One of the chief distinguishing marks of Jesus was his care, love, concern and compassion for people. His ministry was all about people. He always made time for the hurting and troubled and disenfranchised. He came to this planet to seek and to save....people.

It is possible for leaders to become so driven by their mission that they miss the people part! In fact, some leaders are users of people to accomplish their own ends and drive their mission forward at the expense of those who work for them. I know of a well known church, for example that sees massive turnover of its large staff regularly because of the lack of compassion and drivenness of the leader that negatively impacts the very people that support the ministry. His driven nature and success at all costs mentality leaves no room for anyone who does not live up to his standards.

The problem is that it is about the standards and vision and direction of the leader alone rather than a team that works together to accomplish the mission. Leaders who abuse in their drivenness have not developed a team mentality. They are the sheriff rather than the coach.

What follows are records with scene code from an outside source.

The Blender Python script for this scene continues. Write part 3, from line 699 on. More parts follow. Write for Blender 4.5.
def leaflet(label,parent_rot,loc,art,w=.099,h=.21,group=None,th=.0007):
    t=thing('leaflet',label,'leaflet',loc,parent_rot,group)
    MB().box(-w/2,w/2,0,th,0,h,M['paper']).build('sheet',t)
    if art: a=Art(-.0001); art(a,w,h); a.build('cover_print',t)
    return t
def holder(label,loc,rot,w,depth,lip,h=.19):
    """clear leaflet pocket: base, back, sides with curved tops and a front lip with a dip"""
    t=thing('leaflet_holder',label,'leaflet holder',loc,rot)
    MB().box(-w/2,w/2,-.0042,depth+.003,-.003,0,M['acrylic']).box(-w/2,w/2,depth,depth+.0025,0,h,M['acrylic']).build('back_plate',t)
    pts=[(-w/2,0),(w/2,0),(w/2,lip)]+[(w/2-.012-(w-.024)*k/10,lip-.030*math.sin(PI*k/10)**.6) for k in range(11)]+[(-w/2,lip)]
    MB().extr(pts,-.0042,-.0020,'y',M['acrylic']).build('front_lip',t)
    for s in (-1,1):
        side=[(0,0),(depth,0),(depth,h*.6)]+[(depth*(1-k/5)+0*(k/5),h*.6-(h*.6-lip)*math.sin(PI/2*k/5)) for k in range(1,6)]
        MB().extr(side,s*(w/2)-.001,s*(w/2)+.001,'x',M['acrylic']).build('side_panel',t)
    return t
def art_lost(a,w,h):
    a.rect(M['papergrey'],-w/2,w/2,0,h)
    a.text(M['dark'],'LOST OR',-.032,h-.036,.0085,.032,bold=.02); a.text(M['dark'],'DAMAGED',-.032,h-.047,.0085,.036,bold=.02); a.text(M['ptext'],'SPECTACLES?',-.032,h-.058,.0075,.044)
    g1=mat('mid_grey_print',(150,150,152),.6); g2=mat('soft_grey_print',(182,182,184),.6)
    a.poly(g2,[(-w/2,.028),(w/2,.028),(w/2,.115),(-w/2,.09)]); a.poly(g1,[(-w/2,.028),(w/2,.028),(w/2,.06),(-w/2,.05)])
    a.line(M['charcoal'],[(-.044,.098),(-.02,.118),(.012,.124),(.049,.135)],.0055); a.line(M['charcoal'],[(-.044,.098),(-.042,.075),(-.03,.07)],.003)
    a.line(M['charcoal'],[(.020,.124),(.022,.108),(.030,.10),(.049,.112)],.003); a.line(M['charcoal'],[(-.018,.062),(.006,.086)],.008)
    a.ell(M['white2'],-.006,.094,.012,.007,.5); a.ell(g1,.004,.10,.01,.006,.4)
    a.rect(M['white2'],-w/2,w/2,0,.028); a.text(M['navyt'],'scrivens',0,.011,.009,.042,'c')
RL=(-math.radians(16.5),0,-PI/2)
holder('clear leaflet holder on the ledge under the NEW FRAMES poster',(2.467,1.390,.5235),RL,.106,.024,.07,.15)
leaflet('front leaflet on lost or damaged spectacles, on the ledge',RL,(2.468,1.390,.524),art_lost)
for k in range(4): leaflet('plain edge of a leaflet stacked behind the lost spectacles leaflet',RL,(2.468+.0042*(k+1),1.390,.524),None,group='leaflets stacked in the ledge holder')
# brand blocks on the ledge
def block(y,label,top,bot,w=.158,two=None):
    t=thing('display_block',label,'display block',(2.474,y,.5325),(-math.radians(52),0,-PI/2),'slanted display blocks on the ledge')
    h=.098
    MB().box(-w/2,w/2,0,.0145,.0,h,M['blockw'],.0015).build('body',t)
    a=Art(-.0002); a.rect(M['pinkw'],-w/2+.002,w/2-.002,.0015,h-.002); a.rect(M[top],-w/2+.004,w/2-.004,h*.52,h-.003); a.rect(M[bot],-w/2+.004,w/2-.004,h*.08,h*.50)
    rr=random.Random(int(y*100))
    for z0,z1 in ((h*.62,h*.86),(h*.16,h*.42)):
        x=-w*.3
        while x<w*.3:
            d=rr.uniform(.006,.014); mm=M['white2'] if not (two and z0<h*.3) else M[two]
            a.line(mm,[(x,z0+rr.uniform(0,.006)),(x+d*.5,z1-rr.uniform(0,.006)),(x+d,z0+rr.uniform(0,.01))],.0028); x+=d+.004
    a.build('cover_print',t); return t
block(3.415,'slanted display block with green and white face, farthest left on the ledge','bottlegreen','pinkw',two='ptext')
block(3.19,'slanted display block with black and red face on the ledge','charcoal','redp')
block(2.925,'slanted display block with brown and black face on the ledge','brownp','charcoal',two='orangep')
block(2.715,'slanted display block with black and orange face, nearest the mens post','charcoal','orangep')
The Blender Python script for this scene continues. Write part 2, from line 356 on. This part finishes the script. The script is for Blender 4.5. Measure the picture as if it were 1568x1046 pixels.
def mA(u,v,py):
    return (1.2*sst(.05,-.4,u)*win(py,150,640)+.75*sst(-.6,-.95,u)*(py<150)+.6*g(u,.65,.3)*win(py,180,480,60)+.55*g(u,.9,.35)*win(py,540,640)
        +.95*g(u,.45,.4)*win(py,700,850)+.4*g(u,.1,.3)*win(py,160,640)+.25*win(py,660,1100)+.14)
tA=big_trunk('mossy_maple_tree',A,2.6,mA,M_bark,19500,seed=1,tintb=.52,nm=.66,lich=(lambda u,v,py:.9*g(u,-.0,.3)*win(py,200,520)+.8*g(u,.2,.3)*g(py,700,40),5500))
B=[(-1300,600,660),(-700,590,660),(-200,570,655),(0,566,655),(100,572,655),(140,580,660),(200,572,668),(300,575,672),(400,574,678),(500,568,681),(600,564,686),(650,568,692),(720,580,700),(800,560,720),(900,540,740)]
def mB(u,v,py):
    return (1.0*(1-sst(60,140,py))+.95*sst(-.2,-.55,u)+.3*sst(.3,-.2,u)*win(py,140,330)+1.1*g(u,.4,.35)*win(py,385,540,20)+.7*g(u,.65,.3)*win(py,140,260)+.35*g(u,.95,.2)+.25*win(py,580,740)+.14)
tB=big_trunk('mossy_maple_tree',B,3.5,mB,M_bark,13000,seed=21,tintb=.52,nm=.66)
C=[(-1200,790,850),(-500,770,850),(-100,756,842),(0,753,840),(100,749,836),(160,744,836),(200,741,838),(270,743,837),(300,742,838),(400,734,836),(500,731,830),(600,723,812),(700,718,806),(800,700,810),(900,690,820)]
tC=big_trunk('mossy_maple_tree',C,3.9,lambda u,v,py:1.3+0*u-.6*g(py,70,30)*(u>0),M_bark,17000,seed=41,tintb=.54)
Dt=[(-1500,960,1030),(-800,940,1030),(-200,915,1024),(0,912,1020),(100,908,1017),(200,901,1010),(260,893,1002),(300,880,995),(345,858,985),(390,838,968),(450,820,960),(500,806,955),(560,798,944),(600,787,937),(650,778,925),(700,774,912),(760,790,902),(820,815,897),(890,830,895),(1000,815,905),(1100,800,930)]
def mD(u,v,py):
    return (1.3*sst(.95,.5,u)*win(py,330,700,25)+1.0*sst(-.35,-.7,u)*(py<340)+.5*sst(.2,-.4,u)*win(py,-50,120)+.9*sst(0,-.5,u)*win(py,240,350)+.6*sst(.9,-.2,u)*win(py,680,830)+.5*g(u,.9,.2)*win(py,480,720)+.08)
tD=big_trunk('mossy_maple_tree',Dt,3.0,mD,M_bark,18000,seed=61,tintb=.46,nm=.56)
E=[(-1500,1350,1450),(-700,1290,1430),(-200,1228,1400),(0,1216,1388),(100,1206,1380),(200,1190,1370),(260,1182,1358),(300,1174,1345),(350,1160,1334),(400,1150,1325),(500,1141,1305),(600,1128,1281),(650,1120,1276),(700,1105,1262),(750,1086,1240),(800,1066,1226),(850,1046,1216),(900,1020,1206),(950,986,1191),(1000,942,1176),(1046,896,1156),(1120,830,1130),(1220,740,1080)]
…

Driven leaders often hurt people because their focus is so much on success (whatever their definition) that they see those working for them as a means to that success rather than fellow colleagues on a journey of ministry together toward a common goal. It is really about their goal not a common goal. Any time we begin to use people toward our ends we have violated them and have moved away from the example of Christ. 

Leaders must always lead and part of that leadership is encouraging their staff to be all that they can be and to maximize the gifting God has given them. Ironically, when leaders put people before mission, the mission is more effectively accomplished because staff are empowered, released and motivated. When the mission comes before the people who must accomplish it, people are often violated in the process.

Healthy leaders put people first. They create healthy teams of empowered individuals who together figure out how to tackle the mission and accomplish the goals of the ministry. It is about us, not me!